> _JOB_
Set down the listing below verbatim, but only from its first line through the line containing "return ((px - CX)".
==*==
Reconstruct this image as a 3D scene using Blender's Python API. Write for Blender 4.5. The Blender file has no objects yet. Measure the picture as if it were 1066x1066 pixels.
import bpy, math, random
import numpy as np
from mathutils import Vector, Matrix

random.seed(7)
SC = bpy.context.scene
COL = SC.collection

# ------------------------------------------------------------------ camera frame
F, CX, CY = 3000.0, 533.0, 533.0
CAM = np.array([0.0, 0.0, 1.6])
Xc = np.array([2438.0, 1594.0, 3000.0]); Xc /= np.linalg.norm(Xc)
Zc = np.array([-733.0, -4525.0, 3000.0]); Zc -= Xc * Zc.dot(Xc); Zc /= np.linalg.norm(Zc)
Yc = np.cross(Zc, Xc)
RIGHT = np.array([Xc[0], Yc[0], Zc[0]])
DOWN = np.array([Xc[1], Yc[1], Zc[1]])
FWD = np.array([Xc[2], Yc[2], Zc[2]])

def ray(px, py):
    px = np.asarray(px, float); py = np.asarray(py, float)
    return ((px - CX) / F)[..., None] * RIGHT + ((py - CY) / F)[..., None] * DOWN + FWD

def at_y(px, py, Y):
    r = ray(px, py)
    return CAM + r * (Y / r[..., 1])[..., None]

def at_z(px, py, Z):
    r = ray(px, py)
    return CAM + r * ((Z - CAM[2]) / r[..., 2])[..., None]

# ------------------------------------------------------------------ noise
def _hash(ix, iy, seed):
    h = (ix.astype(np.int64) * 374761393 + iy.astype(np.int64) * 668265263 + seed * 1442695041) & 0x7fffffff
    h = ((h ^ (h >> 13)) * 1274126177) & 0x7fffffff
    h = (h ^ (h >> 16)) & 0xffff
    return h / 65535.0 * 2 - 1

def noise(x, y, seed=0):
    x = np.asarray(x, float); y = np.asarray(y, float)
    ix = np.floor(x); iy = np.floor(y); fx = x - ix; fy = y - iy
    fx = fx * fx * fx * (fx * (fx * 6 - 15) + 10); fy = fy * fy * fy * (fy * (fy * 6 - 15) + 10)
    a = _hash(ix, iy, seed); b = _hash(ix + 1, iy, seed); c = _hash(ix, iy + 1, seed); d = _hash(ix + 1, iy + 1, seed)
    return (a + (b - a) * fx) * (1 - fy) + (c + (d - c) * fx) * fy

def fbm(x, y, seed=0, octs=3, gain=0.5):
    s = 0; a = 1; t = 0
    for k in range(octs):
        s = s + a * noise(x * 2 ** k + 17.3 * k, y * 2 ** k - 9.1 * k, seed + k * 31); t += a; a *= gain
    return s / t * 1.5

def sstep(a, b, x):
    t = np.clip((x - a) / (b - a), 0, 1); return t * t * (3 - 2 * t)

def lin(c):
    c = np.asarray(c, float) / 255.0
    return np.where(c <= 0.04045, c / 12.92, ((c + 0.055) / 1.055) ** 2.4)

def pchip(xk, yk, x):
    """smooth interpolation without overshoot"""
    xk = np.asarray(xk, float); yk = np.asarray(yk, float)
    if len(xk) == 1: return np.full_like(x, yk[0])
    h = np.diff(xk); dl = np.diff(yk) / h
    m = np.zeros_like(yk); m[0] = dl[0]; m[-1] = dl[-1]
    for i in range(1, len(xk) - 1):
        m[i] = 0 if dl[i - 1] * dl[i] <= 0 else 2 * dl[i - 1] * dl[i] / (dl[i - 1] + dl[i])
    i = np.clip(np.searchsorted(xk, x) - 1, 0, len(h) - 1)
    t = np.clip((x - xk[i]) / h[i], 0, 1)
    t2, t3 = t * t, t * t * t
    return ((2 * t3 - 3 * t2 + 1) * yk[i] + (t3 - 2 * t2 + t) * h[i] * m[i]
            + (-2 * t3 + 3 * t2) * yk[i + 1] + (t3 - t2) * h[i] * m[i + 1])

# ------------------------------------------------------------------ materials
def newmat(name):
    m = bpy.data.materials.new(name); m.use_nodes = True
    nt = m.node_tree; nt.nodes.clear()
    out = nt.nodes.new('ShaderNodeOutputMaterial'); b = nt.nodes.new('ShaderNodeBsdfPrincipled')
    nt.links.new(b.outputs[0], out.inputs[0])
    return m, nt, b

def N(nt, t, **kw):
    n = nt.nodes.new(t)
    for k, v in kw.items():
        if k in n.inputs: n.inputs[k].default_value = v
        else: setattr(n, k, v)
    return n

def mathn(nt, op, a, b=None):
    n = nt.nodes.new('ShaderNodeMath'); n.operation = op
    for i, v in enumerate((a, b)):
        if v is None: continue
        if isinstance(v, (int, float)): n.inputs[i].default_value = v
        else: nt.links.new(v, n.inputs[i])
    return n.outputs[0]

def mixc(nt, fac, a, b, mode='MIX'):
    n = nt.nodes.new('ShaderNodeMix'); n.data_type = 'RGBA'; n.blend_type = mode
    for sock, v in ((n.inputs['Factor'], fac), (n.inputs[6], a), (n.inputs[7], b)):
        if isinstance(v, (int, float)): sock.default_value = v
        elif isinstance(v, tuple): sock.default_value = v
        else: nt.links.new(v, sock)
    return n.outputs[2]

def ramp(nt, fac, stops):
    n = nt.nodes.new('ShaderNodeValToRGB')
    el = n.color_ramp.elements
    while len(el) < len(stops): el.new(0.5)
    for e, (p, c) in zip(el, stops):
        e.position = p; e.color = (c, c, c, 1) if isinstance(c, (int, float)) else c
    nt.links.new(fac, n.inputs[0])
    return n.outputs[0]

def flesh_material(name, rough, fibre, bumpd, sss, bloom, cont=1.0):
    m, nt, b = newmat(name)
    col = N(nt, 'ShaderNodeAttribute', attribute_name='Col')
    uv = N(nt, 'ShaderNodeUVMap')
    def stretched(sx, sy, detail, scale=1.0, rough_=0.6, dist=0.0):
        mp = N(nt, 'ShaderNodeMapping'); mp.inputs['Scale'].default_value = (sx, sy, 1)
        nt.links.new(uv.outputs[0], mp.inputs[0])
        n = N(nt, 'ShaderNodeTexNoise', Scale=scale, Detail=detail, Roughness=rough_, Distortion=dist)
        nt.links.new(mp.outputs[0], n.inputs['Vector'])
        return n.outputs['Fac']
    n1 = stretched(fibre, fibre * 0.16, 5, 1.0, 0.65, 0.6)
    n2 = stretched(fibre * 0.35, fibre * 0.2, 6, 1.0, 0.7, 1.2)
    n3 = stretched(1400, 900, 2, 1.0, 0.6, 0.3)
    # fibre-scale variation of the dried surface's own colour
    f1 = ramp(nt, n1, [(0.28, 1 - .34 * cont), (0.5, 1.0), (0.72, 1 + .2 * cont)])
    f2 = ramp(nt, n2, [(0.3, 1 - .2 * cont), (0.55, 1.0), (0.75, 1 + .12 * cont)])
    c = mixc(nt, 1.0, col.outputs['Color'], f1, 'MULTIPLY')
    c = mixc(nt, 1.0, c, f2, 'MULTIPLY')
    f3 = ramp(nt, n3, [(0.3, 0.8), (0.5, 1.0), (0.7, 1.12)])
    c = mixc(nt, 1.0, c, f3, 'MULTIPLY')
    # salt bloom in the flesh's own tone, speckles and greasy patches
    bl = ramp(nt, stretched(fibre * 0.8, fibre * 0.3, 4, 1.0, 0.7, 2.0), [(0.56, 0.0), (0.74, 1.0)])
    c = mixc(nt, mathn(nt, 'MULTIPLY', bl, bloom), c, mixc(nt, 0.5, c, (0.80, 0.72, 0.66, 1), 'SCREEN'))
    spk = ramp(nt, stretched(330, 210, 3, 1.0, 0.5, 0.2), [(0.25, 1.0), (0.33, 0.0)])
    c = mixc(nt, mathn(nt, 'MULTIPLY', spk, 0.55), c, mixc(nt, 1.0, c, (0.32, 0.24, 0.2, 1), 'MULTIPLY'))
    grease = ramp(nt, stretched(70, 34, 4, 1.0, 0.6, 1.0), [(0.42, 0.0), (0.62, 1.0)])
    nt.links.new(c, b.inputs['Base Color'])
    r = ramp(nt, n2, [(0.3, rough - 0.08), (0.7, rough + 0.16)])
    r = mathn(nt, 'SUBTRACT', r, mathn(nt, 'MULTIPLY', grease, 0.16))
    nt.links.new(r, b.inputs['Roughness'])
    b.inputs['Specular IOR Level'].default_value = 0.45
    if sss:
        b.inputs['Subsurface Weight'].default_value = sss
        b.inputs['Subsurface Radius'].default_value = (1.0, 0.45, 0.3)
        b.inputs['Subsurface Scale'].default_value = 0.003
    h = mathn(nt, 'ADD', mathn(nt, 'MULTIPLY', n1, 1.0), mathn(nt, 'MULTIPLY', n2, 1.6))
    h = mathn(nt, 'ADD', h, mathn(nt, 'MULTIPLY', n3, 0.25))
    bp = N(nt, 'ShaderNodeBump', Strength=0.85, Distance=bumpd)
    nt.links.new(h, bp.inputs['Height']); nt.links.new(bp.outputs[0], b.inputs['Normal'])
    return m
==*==
> _ANSWER TO THIS PROBLEM_
Reconstruct this image as a 3D scene using Blender's Python API. Write for Blender 4.5. The Blender file has no objects yet. Measure the picture as if it were 1066x1066 pixels.
import bpy, math, random
import numpy as np
from mathutils import Vector, Matrix

random.seed(7)
SC = bpy.context.scene
COL = SC.collection

# ------------------------------------------------------------------ camera frame
F, CX, CY = 3000.0, 533.0, 533.0
CAM = np.array([0.0, 0.0, 1.6])
Xc = np.array([2438.0, 1594.0, 3000.0]); Xc /= np.linalg.norm(Xc)
Zc = np.array([-733.0, -4525.0, 3000.0]); Zc -= Xc * Zc.dot(Xc); Zc /= np.linalg.norm(Zc)
Yc = np.cross(Zc, Xc)
RIGHT = np.array([Xc[0], Yc[0], Zc[0]])
DOWN = np.array([Xc[1], Yc[1], Zc[1]])
FWD = np.array([Xc[2], Yc[2], Zc[2]])

def ray(px, py):
    px = np.asarray(px, float); py = np.asarray(py, float)
    return ((px - CX) / F)[..., None] * RIGHT + ((py - CY) / F)[..., None] * DOWN + FWD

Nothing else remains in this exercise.